ショーン・ペン、ベニチオ・デル・トロ、レジーナ・ホールなど、それぞれが強烈な個性を放ち、物語を多層的に描いています。
主人公だけに感情移入しすぎず、複数の視点で観るのがコツです。
ネタバレありの感想・考察
主人公ボブ(レオナルド・ディカプリオ)
ボブは元革命家で、若い頃には暴力革命で人を殺めた過去があります。
しかし現在は冴えない父親。彼は劇中でほとんど成長しません。
むしろ、現実的で不器用な“普通の父親”として描かれています。それでも娘ウィラへの愛情だけは一貫しています。
敵ロックジョー(ショーン・ペン)と政治的テーマ
ロックジョーは極端な白人至上主義者。
彼はKKK(クー・クラックス・クラン)を模した秘密結社に入るため、ボブ父娘を襲撃します。
この映画には、反政府的テロリストと白人至上主義者という、アメリカ社会の両極を象徴する人物しか登場しません。
アンダーソン監督はこの極端な対立構造を通して、アメリカ社会の分断を誇張的に描いています。
結末を動かすのは娘ウィラ
最終的に敵を倒すのはディカプリオではなく、娘のウィラです。
彼女の機転が事態を収束へと導きます。ディカプリオは頑張るものの、最終的なヒーローではないという構造が見事です。
ベニチオ・デル・トロ演じるセンセイの存在感
ボブの味方として登場するのが、ベニチオ・デル・トロ演じる空手道場の先生。
彼は穏やかで有能、そして常に冷静。
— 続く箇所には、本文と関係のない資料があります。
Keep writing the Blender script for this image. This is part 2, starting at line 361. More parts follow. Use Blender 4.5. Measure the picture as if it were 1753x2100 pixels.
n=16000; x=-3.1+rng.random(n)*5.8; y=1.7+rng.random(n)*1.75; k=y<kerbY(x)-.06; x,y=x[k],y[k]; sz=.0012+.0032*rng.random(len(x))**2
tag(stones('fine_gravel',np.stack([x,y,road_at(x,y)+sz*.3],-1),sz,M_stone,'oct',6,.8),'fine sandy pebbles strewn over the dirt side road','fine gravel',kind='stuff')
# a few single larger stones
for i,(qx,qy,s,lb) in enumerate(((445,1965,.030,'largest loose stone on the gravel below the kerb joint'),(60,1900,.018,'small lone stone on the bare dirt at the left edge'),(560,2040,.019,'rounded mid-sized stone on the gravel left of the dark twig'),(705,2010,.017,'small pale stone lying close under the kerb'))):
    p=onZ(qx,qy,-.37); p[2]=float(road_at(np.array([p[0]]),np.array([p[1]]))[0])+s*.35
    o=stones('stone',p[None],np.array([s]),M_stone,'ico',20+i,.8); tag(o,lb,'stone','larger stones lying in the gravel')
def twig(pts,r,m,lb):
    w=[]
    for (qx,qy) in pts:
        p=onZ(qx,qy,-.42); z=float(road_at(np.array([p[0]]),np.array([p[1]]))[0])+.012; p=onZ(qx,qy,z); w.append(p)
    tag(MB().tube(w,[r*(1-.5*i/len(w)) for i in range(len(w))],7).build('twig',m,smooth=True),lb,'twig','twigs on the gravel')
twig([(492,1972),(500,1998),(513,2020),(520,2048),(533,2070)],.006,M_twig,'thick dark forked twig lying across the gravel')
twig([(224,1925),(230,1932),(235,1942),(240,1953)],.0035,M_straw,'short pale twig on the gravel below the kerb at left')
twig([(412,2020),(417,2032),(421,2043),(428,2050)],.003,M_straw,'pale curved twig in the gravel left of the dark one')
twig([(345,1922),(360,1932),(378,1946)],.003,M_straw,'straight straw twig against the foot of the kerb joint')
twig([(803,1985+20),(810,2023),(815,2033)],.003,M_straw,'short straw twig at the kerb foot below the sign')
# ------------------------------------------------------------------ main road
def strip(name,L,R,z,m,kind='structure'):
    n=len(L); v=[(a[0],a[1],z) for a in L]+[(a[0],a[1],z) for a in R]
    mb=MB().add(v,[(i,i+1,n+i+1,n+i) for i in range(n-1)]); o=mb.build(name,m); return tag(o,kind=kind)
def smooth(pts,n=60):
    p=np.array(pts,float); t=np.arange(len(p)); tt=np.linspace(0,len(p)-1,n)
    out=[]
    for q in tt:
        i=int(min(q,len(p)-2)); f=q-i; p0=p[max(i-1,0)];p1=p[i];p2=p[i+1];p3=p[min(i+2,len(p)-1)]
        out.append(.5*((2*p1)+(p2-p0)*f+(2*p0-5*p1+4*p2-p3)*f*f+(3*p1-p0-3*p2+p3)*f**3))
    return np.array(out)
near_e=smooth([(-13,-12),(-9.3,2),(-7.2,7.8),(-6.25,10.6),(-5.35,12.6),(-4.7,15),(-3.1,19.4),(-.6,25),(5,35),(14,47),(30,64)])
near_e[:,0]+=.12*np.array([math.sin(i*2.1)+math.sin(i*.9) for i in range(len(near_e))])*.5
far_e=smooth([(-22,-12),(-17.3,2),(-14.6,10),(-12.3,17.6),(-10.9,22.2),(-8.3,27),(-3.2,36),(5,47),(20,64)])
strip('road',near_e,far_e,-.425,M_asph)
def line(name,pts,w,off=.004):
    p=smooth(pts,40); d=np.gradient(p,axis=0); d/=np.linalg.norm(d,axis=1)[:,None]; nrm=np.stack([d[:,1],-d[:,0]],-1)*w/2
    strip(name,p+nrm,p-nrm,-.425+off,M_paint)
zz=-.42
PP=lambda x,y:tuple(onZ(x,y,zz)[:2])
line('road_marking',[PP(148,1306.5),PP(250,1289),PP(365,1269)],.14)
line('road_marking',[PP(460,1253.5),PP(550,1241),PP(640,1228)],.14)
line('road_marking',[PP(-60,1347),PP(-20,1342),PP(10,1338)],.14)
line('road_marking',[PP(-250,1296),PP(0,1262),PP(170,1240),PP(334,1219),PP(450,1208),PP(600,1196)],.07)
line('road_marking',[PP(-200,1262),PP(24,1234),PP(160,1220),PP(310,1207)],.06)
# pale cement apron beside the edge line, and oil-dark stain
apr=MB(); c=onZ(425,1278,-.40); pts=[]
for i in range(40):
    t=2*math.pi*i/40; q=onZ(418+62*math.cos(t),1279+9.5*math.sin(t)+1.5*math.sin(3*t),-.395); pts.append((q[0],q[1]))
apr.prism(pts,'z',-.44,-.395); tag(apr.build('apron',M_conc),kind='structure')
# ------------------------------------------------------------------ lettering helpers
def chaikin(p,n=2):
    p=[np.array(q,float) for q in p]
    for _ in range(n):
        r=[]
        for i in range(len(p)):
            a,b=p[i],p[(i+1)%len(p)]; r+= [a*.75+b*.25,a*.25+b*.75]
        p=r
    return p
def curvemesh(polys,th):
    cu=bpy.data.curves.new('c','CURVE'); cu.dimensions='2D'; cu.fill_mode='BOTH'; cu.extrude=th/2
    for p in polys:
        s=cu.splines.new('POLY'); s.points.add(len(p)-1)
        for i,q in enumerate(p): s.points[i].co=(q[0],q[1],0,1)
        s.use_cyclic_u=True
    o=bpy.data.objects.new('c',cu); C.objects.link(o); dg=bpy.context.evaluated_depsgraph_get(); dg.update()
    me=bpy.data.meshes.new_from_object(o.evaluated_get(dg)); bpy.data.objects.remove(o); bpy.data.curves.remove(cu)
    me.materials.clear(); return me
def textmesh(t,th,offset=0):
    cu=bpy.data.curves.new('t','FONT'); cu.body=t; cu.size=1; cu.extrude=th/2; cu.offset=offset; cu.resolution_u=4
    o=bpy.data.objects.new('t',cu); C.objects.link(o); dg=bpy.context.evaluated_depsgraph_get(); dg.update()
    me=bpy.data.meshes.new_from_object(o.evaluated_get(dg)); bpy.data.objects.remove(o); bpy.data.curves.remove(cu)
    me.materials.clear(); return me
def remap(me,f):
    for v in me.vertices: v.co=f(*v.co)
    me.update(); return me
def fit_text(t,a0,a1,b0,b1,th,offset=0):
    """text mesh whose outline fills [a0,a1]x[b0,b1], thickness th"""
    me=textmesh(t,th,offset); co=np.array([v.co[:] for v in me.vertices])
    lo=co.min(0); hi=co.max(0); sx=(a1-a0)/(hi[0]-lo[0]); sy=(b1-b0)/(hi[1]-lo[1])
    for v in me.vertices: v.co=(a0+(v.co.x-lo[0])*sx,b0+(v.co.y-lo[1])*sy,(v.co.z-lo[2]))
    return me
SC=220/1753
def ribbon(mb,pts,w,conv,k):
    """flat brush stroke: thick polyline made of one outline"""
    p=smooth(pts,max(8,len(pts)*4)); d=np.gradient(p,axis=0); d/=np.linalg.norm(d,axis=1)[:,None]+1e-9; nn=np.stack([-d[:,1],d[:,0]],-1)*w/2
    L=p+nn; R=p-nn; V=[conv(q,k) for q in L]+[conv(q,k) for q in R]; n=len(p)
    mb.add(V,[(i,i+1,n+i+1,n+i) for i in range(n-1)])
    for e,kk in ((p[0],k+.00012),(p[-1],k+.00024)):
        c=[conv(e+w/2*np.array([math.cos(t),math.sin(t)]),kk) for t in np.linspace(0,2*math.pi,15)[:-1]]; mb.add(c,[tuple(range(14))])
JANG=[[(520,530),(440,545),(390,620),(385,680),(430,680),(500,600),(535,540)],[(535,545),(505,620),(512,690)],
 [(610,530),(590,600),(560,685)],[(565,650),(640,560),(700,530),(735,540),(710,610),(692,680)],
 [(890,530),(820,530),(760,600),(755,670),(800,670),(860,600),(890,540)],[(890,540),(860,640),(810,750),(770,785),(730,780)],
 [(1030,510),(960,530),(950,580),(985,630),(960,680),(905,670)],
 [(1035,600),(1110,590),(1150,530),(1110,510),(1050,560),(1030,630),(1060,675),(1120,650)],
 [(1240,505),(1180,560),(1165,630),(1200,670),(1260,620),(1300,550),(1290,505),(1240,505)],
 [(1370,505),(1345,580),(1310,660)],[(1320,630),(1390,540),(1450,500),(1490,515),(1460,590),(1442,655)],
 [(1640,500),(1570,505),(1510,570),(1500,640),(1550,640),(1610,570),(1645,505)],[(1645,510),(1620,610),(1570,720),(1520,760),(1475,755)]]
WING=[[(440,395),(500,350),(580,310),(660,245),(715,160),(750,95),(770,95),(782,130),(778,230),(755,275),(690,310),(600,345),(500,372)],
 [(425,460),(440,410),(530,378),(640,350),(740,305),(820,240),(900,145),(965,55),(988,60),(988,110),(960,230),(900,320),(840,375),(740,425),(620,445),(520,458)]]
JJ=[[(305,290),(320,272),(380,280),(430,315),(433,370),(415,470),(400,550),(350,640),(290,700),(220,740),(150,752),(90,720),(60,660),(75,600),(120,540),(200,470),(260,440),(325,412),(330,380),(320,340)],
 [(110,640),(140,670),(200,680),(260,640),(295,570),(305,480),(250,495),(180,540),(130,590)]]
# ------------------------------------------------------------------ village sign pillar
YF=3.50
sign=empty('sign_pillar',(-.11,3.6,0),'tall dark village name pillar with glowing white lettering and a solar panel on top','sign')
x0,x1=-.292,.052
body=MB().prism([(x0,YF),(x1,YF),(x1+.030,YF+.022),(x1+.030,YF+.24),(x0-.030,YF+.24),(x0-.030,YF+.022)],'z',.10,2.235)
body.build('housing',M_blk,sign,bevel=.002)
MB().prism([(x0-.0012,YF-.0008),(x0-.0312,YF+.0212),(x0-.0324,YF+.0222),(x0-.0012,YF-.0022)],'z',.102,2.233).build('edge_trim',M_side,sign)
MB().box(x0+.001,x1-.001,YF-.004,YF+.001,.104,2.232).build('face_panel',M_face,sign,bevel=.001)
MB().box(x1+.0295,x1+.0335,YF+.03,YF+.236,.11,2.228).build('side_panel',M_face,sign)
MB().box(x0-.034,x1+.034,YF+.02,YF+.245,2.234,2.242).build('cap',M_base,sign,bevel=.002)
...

ボブの命を2度救い、まさにこの映画で一番「できる男」として描かれています。
まとめ:『ワン・バトル・アフター・アナザー』はわけのわからない面白さを体験する映画
『ワン・バトル・アフター・アナザー』は、ジャンルの枠を超えた異色の作品です。
社会風刺、家族ドラマ、アクション、コメディ――そのすべてが一つに混ざり合っています。
3時間が本当にあっという間。王道ではないけれど、誰もが面白いと感じる不思議な映画です。
「見なきゃわからない」映画とはまさにこのこと。劇場では笑いも起きるほどの熱量。ぜひ、ディカプリオのドアップに笑い、このビッグウェーブに乗ってください。